In fact, given the demographics of the nation and the continuous influx and migration of people into and across the country, most children did not regularly attend high school until the Great Depression. Then, as a result of the economic disaster, children were encouraged to stay in school and graduate from high school in order to reserve job opportunities for the adults in the community. The public education system we know today is really a phenomenon of the post-World War II era of general prosperity and economic stability.
It is during this post-war period, as a national-defense response to Sputnik (and a civil-rights response to Brown v. the Board of Education), that the national government re-emerged as a player in educational policy. This time, however, it inserted itself beyond its historic role of providing or supplementing educational infrastructure for the states (and beyond what was necessary to end segregation), and began dictating operations and curriculum. In essence it inserted itself in an area where it lacked constitutional and institutional competence, and it imposed bureaucracies and inefficiencies on our schools, which never addressed the core problem—how our local schools should effectively educate the continuing influx of students of varying backgrounds and talents. That continues to be a peculiarly local problem to solve.
I believe it is the attempt to absorb and educate the vast and ever-changing influx of students of varying backgrounds and talents since the Great Depression that is the cause of the paradox that the drafters of A Nation at Risk observed:
…the average citizen today is better educated and more knowledgeable than the average citizen of a generation ago—more literate, and exposed to more mathematics, literature, and science. … Nevertheless, the average graduate of our schools and colleges today is not as well-educated as the average graduate of 25 to 35 years ago, when a much smaller proportion of our population completed high school and college.
This phenomena also explains why educational outcomes and drop-out rates vary so widely between localities and among the states—because the influx of diverse students has been so unevenly distributed across the country over the decades. The challenges faced by schools in Los Angeles, Detroit and Houston differ substantially from each other, and from suburban and rural schools.
Any meaningful educational reform must start with the core-knowledge to be taught in local classrooms, while addressing the reality that a significant percentage of children of diverse backgrounds and talents will never complete primary and secondary levels of education, let alone attend and graduate from college. While we try to retain these students in our schools as long as possible, and continue to raise their level of literacy, we must begin to focus their training on the “cultural literacy” they will need to be successful adults.
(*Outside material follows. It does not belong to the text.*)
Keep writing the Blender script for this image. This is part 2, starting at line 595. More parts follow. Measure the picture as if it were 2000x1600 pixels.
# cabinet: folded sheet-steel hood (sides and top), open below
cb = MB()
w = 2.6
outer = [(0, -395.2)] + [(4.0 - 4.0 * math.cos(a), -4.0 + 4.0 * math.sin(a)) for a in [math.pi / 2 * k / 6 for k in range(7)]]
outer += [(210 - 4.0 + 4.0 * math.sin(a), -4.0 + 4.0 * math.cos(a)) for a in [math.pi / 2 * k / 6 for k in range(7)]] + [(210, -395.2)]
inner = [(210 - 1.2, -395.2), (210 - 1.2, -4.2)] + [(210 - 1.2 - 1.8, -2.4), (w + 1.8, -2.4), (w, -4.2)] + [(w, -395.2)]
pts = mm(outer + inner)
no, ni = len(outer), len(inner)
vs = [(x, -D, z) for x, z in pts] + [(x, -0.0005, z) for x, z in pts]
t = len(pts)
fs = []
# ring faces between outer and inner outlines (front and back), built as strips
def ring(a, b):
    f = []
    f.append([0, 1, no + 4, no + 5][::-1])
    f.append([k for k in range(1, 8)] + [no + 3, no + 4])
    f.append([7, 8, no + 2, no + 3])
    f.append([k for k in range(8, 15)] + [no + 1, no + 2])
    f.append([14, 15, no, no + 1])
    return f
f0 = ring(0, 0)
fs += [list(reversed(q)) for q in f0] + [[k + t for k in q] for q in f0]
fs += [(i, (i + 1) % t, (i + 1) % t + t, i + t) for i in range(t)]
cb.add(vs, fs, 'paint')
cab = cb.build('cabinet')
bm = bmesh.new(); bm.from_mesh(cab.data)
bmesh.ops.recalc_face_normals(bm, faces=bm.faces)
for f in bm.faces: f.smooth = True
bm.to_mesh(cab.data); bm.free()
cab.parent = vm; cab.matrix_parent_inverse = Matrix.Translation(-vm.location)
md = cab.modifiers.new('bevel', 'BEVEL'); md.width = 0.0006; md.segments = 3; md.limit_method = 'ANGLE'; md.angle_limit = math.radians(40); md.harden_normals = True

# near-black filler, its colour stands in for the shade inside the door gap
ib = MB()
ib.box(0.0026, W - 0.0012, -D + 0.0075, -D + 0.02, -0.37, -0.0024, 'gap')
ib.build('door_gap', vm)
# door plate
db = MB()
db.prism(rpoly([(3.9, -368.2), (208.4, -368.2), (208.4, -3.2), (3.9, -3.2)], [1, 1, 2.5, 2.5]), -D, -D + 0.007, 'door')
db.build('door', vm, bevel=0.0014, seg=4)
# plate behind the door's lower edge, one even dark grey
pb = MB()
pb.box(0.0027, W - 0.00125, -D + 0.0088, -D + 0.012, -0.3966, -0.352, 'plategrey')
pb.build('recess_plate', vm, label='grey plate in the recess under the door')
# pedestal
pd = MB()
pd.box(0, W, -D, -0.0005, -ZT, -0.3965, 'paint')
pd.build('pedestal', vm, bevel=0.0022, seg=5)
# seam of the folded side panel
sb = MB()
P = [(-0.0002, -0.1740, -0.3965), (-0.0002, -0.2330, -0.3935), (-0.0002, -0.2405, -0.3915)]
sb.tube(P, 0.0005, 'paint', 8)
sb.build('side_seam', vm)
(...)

Therefore, we must tailor the public school curriculum at each grade level to expose as many of these children as possible to the rudiments of American citizenship and the global economy. In the meantime, we must provide a more demanding curriculum at each higher grade level of school based on a strong foundation of “cultural literacy” in order to improve the quality of the knowledge of those who stay in school and graduate from high school. Each local and state must have the flexibility to tailor this curriculum to the type of diverse student they must educate.
National standards and tests, or even state standardized tests with teachers “teaching to the tests,” may continue to measure our problems as they get worse, but they will not solve these problems. Only local and state reforms will solve the problems our classrooms face.